Bahkan hingga kini, kehidupan Pier Giorgio menjadi mercusuar bagi spiritualitas
awam. Baginya, iman bukanlah devosi pribadi, melainkan didorong oleh kuasa
Injil dan keanggotaannya dalam perkumpulan-perkumpulan gerejawi. Dengan murah
hati ia juga mengabdikan diri kepada masyarakat, berkontribusi dalam kehidupan
politik, dan mengabdikan dirinya dengan penuh semangat untuk melayani kaum
miskin.
Carlo
sendiri berjumpa dengan Yesus dalam keluarganya, berkat kedua orang tuanya,
Andrea dan Antonia — yang hari ini hadir di sini bersama kedua saudari
kandungnya, Francesca dan Michele — dan kemudian di sekolah, dan terutama dalam
sakramen-sakramen yang dirayakan dalam komunitas paroki. Ia tumbuh besar dengan
memadukan doa, olahraga, studi, dan amal kasih ke dalam kehidupan masa kecil
dan masa mudanya.
Baik
Pier Giorgio maupun Carlo membina kasih mereka kepada Allah dan saudara-saudari
mereka melalui tindakan-tindakan sederhana yang dapat dilakukan oleh siapa pun:
Misa harian, doa, dan khususnya Adorasi Ekaristi. Carlo biasa berkata, “Di
hadapan matahari, kulitmu menjadi coklat. Di hadapan Ekaristi, engkau menjadi
orang kudus!” Dan kemudian, “Kesedihan adalah memandang dirimu sendiri;
kebahagiaan adalah memandang Allah. Pertobatan tidak lebih dari sekadar
mengalihkan pandangan dari bawah ke atas; gerakan mata yang sederhana saja
sudah cukup.” Praktik penting lainnya bagi mereka adalah Pengakuan Dosa yang
sering. Carlo menulis: “Satu-satunya hal yang benar-benar perlu kita takuti
adalah dosa;” dan ia takjub karena — dalam kata-katanya sendiri — “orang-orang
begitu peduli dengan keindahan tubuh mereka dan tidak peduli dengan keindahan
jiwa mereka.” Akhirnya, keduanya memiliki devosi yang besar kepada para kudus
dan Perawan Maria, dan mereka mempraktikkan amal kasih dengan murah hati. Pier
Giorgio berkata, “Di sekitar orang miskin dan orang sakit, saya melihat cahaya
yang tidak kita miliki” (Nicola Gori, Al prezzo della vita: L’Osservatore
romano, 11 Februari 2021). Ia menyebut amal kasih sebagai “landasan agama kita”
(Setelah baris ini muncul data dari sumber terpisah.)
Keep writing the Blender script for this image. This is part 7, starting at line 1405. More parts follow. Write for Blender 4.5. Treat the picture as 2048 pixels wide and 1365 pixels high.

dan, seperti Carlo, ia mempraktikkannya terutama melalui gestur kecil dan
nyata, yang seringkali tersembunyi, menghidupi apa yang disebut Paus Fransiskus
“kekudusan dari pintu sebelah” (Anjuran
Apostolik Gaudete et Exsultate, 7).
Bahkan
ketika penyakit menyerang dan memperpendek usia muda mereka, hal itu tidak
menghentikan mereka atau menghalangi mereka untuk mengasihi, mempersembahkan
diri kepada Allah, memuji-Nya, dan berdoa kepada-Nya untuk diri mereka sendiri
dan untuk semua orang. Suatu hari Pier Giorgio berkata, "Hari kematianku
akan menjadi hari terindah dalam hidupku" (Irene Funghi, I giovani assieme a Frassati: un compagno nei nostri
cammini tortuosi: Avvenire, 2 Agustus 2025). Dalam foto terakhirnya, yang
memperlihatkan dirinya sedang mendaki gunung di Val di Lanzo, dengan wajah
menghadap ke tujuannya, ia menulis, "Ke atas" (idem). Lebih lanjut,
Carlo, yang bahkan lebih muda dari Pier Giorgio, gemar mengatakan bahwa surga
selalu menanti kita, dan mencintai hari esok berarti memberikan yang terbaik
dari buah kita hari ini.
Sahabat-sahabat
terkasih, Santo Pier Giorgio Frassati dan Santo Carlo Acutis merupakan undangan
bagi kita semua, terutama kaum muda, untuk tidak menyia-nyiakan hidup kita,
melainkan mengarahkannya ke atas dan menjadikannya mahakarya. Mereka
menyemangati kita dengan kata-kata mereka: "Bukan aku, melainkan Allah,"
sebagaimana biasa dikatakan Carlo. Dan Pier Giorgio: "Jika engkau
menjadikan Allah sebagai pusat segala tindakanmu, maka engkau akan mencapai
tujuan." Inilah rumusan sederhana namun jitu dari kekudusan mereka. Inilah
juga jenis kesaksian yang harus kita ikuti, agar dapat menikmati hidup
sepenuhnya dan bertemu Tuhan dalam perjamuan surgawi.